The exercise. Pick out every line that holds the string "part" and copy it.

Records supplied.

******************************

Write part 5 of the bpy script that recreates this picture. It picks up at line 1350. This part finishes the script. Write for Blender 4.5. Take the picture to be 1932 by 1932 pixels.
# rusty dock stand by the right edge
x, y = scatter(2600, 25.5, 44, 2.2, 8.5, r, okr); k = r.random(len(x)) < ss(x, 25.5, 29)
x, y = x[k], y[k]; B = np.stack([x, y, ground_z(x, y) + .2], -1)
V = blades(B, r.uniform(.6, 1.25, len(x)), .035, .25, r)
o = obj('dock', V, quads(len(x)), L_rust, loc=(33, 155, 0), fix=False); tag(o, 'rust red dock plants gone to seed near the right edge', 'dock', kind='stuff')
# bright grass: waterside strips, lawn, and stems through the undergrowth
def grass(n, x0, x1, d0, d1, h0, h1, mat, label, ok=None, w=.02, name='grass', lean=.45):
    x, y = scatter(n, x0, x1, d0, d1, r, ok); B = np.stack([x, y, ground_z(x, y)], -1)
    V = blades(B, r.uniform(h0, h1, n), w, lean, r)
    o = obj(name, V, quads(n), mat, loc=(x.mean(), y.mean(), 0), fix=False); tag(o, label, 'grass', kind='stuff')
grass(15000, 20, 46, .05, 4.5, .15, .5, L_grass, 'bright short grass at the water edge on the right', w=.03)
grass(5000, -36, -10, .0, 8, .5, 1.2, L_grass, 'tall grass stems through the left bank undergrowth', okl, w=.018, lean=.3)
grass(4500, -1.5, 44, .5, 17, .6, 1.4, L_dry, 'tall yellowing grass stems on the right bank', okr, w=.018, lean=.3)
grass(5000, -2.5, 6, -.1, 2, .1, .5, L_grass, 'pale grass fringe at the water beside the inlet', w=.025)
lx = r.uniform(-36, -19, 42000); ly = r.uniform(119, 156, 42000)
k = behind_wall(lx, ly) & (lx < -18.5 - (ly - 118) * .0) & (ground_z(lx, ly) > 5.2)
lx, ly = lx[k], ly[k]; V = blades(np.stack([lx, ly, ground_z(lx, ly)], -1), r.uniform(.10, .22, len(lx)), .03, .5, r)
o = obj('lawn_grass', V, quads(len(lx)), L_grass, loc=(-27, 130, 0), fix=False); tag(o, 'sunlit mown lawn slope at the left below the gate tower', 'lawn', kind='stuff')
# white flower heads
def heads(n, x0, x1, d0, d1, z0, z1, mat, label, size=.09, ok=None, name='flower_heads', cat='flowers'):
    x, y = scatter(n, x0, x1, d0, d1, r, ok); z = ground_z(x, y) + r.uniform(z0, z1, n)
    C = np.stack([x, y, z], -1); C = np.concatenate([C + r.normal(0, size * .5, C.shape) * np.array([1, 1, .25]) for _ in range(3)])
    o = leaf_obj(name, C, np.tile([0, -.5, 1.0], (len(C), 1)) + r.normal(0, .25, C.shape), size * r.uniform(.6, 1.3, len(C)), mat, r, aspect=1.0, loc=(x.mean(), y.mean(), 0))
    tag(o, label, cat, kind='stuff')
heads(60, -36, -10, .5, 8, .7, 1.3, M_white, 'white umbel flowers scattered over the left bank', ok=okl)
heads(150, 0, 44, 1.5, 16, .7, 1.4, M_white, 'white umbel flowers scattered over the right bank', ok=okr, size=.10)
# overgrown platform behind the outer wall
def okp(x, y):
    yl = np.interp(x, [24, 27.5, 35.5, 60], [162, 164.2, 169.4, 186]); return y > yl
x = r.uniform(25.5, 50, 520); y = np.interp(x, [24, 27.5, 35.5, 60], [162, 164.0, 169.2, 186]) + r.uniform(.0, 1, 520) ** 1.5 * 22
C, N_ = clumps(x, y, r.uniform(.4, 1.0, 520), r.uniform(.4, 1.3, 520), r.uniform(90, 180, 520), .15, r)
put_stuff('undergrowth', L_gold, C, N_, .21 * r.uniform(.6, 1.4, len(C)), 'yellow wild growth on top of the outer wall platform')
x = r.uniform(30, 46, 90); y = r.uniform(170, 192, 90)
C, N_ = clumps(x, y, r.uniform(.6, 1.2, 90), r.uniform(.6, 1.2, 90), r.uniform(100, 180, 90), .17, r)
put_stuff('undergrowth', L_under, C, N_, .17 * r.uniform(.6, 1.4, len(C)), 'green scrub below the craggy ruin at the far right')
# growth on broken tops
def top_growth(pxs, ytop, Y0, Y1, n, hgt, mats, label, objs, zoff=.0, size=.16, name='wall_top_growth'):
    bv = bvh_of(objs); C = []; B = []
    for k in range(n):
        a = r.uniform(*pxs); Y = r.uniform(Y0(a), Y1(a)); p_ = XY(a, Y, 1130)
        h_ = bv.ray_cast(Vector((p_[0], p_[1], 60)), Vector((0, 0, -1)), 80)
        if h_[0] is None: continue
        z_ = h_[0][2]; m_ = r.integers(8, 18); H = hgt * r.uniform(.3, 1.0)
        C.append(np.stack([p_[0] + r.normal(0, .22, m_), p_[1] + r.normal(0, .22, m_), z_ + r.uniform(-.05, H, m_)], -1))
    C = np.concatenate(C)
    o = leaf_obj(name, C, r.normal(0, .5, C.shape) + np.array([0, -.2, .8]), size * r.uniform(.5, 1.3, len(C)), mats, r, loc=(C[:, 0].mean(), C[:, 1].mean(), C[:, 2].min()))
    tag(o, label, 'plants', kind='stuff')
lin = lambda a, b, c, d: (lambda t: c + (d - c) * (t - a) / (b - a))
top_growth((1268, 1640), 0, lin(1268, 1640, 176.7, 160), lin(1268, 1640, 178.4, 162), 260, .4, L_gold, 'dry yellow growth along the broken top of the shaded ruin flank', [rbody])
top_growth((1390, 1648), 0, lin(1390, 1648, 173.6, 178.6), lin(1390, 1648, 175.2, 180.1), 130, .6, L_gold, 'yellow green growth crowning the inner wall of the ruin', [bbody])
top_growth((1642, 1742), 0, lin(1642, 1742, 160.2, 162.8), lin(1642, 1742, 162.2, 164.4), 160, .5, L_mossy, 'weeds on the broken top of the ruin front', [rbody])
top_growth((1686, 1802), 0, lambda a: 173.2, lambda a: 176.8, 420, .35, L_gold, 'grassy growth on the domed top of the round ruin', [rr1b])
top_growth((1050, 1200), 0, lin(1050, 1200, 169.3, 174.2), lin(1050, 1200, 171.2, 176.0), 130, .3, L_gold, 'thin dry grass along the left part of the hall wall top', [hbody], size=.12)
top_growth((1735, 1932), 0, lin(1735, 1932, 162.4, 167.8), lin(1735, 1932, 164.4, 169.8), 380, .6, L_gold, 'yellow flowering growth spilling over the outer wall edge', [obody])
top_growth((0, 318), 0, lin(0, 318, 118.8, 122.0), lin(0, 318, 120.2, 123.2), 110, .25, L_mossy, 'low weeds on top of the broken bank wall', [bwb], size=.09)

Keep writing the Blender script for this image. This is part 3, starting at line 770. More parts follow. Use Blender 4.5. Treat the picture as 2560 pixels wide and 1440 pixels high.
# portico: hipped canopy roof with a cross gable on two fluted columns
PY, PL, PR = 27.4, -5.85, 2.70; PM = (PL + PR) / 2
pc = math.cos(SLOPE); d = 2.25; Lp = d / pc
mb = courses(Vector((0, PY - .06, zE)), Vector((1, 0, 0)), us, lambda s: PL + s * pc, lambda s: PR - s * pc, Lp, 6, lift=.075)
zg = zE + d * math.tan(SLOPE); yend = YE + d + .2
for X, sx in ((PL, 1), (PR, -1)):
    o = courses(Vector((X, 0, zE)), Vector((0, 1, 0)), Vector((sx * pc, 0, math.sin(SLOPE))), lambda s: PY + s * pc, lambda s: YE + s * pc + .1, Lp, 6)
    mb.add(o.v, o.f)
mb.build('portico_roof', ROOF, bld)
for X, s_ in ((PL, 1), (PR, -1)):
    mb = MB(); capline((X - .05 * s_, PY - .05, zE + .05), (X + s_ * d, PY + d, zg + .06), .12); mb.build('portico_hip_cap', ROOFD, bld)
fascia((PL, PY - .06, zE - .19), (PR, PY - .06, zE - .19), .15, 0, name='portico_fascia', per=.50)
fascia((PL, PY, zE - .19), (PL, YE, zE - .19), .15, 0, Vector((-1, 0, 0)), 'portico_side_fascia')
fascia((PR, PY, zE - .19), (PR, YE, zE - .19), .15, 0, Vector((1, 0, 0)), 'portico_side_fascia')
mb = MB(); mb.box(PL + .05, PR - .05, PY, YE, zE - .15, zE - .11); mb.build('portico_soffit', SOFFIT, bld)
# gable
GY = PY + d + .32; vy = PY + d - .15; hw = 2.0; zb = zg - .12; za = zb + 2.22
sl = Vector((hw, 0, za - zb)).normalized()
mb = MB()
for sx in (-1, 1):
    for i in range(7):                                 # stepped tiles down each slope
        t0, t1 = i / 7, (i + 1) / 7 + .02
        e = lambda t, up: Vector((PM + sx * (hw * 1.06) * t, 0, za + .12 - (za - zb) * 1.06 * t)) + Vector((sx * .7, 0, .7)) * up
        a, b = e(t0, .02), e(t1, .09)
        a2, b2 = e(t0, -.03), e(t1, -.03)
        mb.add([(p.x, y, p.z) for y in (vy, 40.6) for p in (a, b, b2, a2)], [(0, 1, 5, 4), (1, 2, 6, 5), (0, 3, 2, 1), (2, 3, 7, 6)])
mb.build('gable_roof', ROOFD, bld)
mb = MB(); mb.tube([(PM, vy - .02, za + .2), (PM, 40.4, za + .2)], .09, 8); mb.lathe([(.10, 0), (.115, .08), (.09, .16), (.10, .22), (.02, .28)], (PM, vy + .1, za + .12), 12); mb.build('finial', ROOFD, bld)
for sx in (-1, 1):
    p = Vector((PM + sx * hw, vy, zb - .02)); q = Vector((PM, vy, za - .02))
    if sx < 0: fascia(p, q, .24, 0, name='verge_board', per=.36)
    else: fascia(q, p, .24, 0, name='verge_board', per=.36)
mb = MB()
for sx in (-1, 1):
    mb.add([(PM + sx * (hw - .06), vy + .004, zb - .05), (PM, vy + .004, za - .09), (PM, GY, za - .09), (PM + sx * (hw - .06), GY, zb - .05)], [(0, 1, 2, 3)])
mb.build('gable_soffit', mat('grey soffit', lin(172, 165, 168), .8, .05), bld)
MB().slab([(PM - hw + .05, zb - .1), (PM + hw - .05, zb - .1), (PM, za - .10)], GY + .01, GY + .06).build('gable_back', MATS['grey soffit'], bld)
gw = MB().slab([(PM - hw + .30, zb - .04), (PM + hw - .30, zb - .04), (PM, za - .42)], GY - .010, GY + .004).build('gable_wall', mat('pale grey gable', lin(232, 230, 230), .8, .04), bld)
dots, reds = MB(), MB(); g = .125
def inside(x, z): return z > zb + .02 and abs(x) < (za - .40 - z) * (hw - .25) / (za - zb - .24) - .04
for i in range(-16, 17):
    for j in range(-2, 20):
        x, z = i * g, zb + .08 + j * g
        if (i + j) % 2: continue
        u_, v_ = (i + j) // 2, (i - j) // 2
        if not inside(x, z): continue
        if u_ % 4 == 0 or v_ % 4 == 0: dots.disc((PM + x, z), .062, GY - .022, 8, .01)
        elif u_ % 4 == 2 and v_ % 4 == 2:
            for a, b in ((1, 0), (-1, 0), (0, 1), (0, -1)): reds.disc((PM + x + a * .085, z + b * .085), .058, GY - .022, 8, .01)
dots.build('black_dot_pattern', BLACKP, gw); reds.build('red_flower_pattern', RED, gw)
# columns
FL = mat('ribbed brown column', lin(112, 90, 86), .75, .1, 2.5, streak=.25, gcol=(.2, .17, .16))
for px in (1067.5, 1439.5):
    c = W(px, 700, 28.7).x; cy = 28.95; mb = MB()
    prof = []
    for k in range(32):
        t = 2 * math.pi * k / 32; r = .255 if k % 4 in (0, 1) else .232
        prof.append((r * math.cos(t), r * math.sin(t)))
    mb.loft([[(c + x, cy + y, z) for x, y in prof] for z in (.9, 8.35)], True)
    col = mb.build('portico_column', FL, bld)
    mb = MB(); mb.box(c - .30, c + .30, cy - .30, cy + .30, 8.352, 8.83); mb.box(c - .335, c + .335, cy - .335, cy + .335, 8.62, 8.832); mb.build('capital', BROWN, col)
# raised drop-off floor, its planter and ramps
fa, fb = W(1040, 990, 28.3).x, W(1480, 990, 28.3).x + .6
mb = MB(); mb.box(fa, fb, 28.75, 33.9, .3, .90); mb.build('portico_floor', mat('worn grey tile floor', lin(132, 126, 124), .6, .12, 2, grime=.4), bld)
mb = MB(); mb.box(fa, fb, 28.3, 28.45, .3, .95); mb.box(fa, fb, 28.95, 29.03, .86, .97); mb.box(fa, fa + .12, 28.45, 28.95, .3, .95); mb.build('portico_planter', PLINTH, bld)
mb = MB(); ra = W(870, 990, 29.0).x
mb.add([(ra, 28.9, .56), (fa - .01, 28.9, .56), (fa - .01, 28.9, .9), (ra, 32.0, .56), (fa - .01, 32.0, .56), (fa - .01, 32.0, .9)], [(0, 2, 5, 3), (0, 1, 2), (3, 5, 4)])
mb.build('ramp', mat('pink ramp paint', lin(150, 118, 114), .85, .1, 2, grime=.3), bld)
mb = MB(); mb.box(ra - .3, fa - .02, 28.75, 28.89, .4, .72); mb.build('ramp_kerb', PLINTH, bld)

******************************

Answer for the task.
Write part 5 of the bpy script that recreates this picture. It picks up at line 1350. This part finishes the script. Write for Blender 4.5. Take the picture to be 1932 by 1932 pixels.
top_growth((1050, 1200), 0, lin(1050, 1200, 169.3, 174.2), lin(1050, 1200, 171.2, 176.0), 130, .3, L_gold, 'thin dry grass along the left part of the hall wall top', [hbody], size=.12)
Keep writing the Blender script for this image. This is part 3, starting at line 770. More parts follow. Use Blender 4.5. Treat the picture as 2560 pixels wide and 1440 pixels high.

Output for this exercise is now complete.